Margaret McBride, spokeswoman for the Army Chief Information Office, said the service expects to save more than $100 million a year through efficiencies gained from the enterprise email system, starting in 2013.
The subcommittee released its bill language just as Air Force Maj. Gen. Ronnie Hawkins, DISA vice director, was telling a joint Army-DISA press briefing that DISA is in talks with the other services, defense agencies and combatant commands to transfer their email to the DISA cloud. Hawkins said that from the DISA perspective, it's a question of when such a transition will occur, while for the Air Force it's a question of if it will happen.
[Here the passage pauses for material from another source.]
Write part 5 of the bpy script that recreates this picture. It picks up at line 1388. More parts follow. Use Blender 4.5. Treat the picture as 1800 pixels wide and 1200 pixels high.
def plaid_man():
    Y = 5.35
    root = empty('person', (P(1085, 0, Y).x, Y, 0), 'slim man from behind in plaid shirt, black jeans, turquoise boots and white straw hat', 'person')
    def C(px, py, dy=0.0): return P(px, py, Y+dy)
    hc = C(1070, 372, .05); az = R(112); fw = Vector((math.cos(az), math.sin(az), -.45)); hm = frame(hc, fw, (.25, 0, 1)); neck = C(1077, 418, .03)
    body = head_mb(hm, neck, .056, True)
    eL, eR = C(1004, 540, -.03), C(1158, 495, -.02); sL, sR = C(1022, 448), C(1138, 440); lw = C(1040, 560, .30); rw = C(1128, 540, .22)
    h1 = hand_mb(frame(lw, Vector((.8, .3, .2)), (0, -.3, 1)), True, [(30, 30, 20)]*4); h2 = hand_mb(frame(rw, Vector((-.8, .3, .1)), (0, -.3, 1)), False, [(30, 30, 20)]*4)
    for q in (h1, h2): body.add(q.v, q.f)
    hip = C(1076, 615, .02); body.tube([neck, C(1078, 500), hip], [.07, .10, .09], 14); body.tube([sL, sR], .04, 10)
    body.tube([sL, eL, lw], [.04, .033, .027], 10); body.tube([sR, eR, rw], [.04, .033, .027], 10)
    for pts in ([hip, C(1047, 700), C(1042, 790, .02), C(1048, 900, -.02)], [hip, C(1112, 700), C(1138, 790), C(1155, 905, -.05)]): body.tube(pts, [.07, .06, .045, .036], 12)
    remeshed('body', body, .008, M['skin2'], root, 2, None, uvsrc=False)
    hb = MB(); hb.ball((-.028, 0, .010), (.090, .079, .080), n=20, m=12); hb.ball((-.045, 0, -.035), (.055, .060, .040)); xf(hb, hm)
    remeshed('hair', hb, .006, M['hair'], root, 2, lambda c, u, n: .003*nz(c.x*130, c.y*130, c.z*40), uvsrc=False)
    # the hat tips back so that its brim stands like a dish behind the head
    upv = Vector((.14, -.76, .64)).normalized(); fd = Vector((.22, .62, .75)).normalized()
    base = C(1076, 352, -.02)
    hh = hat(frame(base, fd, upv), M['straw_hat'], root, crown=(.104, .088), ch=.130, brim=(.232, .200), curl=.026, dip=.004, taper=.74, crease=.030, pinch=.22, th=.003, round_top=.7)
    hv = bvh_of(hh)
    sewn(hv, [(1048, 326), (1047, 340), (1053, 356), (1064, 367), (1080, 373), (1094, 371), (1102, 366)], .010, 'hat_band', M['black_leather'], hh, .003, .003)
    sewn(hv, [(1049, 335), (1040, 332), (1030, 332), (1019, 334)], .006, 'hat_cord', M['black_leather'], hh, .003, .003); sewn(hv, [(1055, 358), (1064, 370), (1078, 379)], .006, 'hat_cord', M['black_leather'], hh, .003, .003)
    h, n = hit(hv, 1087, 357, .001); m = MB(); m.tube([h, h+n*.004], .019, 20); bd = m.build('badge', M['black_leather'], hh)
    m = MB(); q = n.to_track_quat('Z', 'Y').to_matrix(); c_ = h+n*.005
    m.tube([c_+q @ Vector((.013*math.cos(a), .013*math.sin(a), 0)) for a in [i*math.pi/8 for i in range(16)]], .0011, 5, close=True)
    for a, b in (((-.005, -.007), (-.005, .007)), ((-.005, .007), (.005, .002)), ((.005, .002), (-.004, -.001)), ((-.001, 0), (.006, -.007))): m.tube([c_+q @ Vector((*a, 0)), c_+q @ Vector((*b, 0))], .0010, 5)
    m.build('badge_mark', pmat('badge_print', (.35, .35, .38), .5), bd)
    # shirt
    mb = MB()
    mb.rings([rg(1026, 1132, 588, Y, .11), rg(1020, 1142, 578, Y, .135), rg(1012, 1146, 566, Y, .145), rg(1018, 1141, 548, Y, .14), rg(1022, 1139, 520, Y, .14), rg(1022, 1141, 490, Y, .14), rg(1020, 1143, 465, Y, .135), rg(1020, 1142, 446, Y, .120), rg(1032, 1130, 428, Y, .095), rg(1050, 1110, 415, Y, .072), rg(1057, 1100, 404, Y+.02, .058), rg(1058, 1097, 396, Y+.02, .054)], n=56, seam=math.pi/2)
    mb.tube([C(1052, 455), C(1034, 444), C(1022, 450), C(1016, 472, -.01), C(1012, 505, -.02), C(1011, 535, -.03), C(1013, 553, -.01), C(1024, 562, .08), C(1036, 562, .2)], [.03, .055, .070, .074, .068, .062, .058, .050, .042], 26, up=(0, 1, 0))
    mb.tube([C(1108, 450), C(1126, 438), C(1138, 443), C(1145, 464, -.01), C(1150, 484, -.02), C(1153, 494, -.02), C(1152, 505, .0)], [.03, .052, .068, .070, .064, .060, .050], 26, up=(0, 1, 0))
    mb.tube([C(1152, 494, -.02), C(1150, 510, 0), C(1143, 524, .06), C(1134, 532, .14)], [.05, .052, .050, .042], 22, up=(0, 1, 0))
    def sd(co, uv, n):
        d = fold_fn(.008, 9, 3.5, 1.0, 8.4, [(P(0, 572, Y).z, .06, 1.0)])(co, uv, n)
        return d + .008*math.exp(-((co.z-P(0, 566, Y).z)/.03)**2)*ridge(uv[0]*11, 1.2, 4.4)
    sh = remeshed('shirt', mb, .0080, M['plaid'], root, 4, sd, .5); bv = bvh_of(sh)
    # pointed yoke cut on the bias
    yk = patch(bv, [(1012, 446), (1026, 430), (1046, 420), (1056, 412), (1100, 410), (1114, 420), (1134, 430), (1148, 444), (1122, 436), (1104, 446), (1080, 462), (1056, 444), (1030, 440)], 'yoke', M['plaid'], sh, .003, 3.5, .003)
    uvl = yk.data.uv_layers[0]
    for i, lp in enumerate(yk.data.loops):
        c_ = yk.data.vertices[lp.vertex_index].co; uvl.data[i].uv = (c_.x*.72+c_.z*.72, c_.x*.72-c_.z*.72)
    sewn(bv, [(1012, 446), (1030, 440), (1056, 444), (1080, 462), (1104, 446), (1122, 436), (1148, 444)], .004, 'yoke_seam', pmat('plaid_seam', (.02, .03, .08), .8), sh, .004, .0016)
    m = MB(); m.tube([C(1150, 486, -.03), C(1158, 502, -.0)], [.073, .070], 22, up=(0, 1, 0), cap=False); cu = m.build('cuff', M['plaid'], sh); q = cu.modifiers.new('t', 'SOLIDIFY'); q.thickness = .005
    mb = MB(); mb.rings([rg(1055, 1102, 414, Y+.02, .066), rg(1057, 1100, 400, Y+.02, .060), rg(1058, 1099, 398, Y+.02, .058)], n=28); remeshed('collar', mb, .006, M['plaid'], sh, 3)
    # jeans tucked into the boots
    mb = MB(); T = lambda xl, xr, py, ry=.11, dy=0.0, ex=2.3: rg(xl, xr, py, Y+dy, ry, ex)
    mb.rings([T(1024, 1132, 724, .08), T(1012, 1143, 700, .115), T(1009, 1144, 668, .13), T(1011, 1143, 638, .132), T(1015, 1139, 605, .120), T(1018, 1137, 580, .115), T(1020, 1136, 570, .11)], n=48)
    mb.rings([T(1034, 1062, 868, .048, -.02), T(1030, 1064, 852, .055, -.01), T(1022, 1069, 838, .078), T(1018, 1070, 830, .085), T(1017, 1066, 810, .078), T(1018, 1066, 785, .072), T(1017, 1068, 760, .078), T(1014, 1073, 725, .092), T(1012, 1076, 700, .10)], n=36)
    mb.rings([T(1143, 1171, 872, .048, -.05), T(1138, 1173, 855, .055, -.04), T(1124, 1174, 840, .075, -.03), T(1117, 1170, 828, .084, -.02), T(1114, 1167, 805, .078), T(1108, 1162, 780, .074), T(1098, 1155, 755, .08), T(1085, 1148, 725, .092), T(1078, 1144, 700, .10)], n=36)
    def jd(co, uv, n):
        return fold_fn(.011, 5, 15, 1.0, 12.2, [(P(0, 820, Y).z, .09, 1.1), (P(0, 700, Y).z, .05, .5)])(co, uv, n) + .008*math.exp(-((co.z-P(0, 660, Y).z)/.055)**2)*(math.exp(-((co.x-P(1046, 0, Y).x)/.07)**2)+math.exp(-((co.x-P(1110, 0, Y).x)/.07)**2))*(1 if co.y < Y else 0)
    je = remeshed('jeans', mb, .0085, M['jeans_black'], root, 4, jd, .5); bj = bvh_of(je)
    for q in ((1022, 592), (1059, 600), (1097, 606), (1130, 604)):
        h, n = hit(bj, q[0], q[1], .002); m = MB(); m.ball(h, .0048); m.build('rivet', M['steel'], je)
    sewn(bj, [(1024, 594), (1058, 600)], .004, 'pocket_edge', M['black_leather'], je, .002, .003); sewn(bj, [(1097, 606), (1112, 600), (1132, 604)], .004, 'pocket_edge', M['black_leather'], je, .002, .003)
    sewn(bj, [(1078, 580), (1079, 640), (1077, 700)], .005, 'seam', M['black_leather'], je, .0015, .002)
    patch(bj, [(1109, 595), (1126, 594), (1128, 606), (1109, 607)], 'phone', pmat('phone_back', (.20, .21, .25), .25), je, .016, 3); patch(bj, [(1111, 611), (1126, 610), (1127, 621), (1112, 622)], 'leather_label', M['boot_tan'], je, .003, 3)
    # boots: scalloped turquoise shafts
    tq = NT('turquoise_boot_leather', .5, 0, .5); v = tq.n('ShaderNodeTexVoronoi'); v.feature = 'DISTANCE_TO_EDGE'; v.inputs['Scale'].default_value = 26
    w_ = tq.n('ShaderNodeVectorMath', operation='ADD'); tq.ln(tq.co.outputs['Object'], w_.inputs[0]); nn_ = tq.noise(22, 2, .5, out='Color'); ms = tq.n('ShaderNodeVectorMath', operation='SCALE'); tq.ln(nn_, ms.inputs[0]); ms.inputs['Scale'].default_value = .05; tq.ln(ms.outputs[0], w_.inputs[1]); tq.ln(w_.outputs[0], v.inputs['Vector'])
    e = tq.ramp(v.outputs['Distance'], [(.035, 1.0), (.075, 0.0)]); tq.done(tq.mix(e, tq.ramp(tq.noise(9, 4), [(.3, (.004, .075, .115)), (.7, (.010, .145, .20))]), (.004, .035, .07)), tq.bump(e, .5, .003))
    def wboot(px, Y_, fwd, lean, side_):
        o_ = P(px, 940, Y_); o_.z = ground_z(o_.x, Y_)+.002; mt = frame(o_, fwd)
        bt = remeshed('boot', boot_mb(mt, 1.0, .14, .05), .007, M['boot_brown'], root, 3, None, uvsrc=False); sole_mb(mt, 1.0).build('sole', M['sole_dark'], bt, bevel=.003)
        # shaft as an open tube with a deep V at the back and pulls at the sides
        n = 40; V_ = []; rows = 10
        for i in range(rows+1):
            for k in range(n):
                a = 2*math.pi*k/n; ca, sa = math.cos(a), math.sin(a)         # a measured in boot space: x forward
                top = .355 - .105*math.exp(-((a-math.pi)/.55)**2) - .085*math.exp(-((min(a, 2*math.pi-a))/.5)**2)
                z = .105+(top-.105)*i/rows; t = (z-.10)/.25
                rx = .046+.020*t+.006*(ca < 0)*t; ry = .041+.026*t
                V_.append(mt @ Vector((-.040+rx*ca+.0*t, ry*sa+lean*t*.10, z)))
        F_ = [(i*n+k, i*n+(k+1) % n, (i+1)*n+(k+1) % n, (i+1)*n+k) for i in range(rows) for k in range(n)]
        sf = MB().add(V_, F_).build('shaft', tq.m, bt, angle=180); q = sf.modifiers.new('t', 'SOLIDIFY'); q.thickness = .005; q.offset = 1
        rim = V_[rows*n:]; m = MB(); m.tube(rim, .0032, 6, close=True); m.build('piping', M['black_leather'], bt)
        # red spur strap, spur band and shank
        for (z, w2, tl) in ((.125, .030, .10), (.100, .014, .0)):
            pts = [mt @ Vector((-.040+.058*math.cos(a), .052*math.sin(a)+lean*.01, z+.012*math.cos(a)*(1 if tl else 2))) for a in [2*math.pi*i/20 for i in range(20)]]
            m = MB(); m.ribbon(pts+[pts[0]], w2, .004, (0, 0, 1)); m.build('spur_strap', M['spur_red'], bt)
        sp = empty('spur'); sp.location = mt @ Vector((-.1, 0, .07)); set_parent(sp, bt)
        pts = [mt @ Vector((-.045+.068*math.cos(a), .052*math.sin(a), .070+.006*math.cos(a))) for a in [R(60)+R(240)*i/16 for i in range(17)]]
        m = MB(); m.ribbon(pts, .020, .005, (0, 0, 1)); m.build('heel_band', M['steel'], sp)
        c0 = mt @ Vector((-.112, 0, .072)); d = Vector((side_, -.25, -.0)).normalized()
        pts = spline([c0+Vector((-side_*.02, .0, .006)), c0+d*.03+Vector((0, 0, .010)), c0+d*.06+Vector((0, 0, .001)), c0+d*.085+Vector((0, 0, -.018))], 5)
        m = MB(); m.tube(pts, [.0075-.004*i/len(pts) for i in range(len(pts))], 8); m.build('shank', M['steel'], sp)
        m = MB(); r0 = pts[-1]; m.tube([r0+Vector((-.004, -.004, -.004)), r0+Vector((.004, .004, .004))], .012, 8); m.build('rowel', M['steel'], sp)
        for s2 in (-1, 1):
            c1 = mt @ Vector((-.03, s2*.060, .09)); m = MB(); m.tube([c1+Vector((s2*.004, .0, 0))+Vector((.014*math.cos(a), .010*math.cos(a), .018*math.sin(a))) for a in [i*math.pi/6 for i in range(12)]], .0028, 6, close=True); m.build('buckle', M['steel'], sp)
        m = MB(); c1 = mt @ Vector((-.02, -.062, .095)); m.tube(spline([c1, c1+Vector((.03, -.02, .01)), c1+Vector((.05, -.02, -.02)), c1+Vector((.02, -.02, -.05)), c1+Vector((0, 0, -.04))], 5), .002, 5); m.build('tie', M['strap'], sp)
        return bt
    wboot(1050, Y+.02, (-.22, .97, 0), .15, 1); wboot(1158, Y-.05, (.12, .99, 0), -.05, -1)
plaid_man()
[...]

The African Command and the European Command will use the DISA cloud, as the Army provides them with services -- including email and information technology systems, Hawkins said. He added that the Transportation Command and Northern Command have signed on to the DISA email cloud, along with the Defense Logistics Agency.
Ray Bjorklund, senior vice president and chief knowledge officer of consulting firm FedSources, said the email language might reflect industry concerns that DISA could end up as the monopoly email supplier for the Defense Department, with numerous companies angling for the business, including Google and Microsoft.
Spokesmen for Google and Microsoft declined to comment on the email language in the subcommittee's bill.
Last month, Teresa Takai, the Defense Department's chief information officer, told the Emerging Threats and Capabilities Subcommittee that she would not rule out the use of commercial cloud suppliers, though she says the "paramount" goal of security is best achieved using an internal "private" Defense systems.
Warren Suss, president of Suss Consulting, said the language would definitely cramp the Army's enterprise email strategy. He said he had no doubts that the Army has already done the requested business case analysis and said he was surprised by the language in the bill. A cost-saving project such as moving email to the DISA cloud, he said, was something Congress "would embrace and encourage."
Army deputy CIO Mike Krieger told a press briefing that the DISA consolidation has allowed the Army to hosts its email operations in just nine DISA computing centers, whereas before, a single post -- Fort Belvoir, Va., alone hosted 20 email servers.
Krieger said the Army has transferred 20,000 email accounts to DISA as of May 3 and expects to complete transition of 1.4 million unclassified email accounts and 200,000 secret email accounts by the end of this calendar year.